Undeterred by logic, it is alleged that Joseph was the descendant of David, and so Jesus was in that way supposedly linked to the line of Jewish kings.  But even taking that peculiar patched together genealogical effort at face value, we have to wonder about certain confusions; like the book of Matthew says that Joseph’s father was Jacob, while in Luke it says that Joseph’s father was Heli.  The purpose of the varied genealogical lines was an anxious attempt to show that the character of Jesus was not only the fulfillment of the history of Israel, but that he was also the savior of the world.
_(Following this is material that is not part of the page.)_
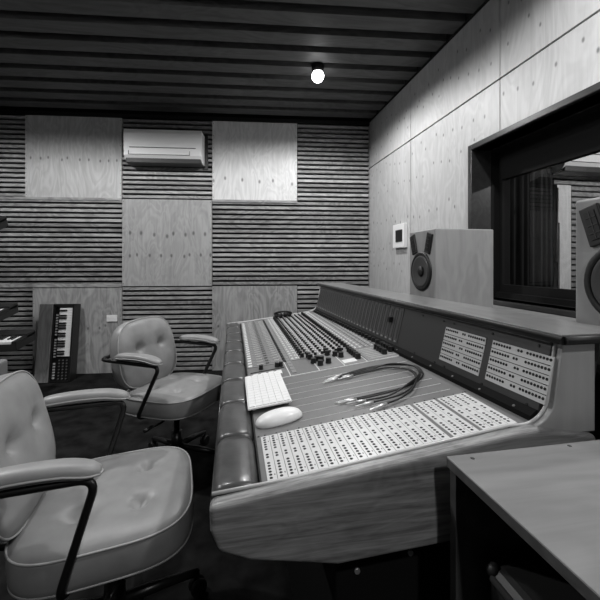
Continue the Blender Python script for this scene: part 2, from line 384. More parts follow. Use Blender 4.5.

As a closing note, allow an observation by none other that Thomas Jefferson, who wrote the Declaration of Independence and was the third President of the young United States.  The right-wing fanatics like to quote some of his observations in their argument for smaller government, gun possession, etc. Jefferson wrote:  “The day will come when the mystical generation of Jesus by the supreme being as his father in the womb of a virgin will be classed with the fable of the generation of Minerva in the brain of Jupiter.”  It is not likely Jefferson would be too keen on a Bible-based government.

Manufacturing a Miracle

Posted in agnoticism, Atheist, Bible, Christianity, culture, history, humanity, life, logic, random, religion, Uncategorized with tags , , , , , , , , , , , , on May 26, 2009 by chouck017894

In December 1854, as Pope Pius IX ruled over the Vatican, the bishops from all parts of Catholic dominance were called to Rome to establish a new twist in devotion to Jesus as Christ the Savior.  In an elective process of collected bishops it was decided, with only four dissenting votes, that when Mary had died she had been raised bodily from the dead and “ascended into heaven.”   With this set in place as official church declaration Mary would henceforth be addressed and worshiped as the “Immaculate Conception.”   All this was made official despite the fact that there is not one line in original scriptures that ever implied that Mary was “immaculately” conceived—or, for that matter, that she could make atonement for sin because she was at the foot of the cross at her son’s crucifixion—“her heart pierced with grief.”  With this allegation made official, the terms “Sacred Heart” and “Queen of Heaven” became ingredients of the church’s religious phraseology.

Although nothing in any original writings of the early Christian movement had ever presented any such storyline, Pope Pius IX proclaimed that the Immaculate Conception must “be believed firmly and constantly by all,” and that any dissenter is “condemned” and “separated” from true Christianity!  (Pope Pius XII would echo the same declaration of the Assumption in 1950.)

The faithful today are not troubled that this declaration of “assumption” simply reinstated much older Pagan concepts.  The Greek grammarian Apollodorus (flourished 2nd century BCE) stated in his history of Greek religions, On the Gods, that Bacchus (symbolizing the reproductive force of Nature) carried his mother to heaven.  And according to the Roman poet Ovid (43 BCE-17 CE), Bacchus addressed his mother as Thuone, the feminine of Bacchus’ Latin name Thyoneus, meaning “the lamented one.”  Thus Thuone was the Pagan lamenting goddess–the role reinstated with Mary’s 1854 papal promotion—a role complete with all the attributes and honors once given to the Babylonian/Assyrian goddess Ishtar and the Roman goddess Juno (and other similar Pagan goddesses).

Only a mere four years after Mary’s promotion, in 1856, a fourteen year old peasant girl, Marie Bernadette Soubiroux, declared that she had eighteen visions of the Virgin in a grotto at Lourdes, France, which occurred from February 11 through July 16.  One of the more peculiar aspects of this miracle is that the Virgin is said to have repeatedly referred to herself as the Immaculate Conception—a precept initiated by the church only four years before!  The Lourdes grotto quickly became a shrine, and by 1862 the faithful were assured that they were justified in believing in the reality of the apparitions.  A basilica was built upon the rock of Massabielle where the visions were said to have occurred.  Twenty-one years after the spate of apppartitions, 1876, the basilica was consecrated and a statue of the Virgin was solemnly crowned.

The Catholic Encyclopedia thus assures the faithful that devotion at Lourdes was “…founded on the apparitions of the “blessed Virgin” to a poor 14 year old girl, Bernadette Soubiroux.”  It does not mention that the timing of these apparitions could not have been better for the politics of the church.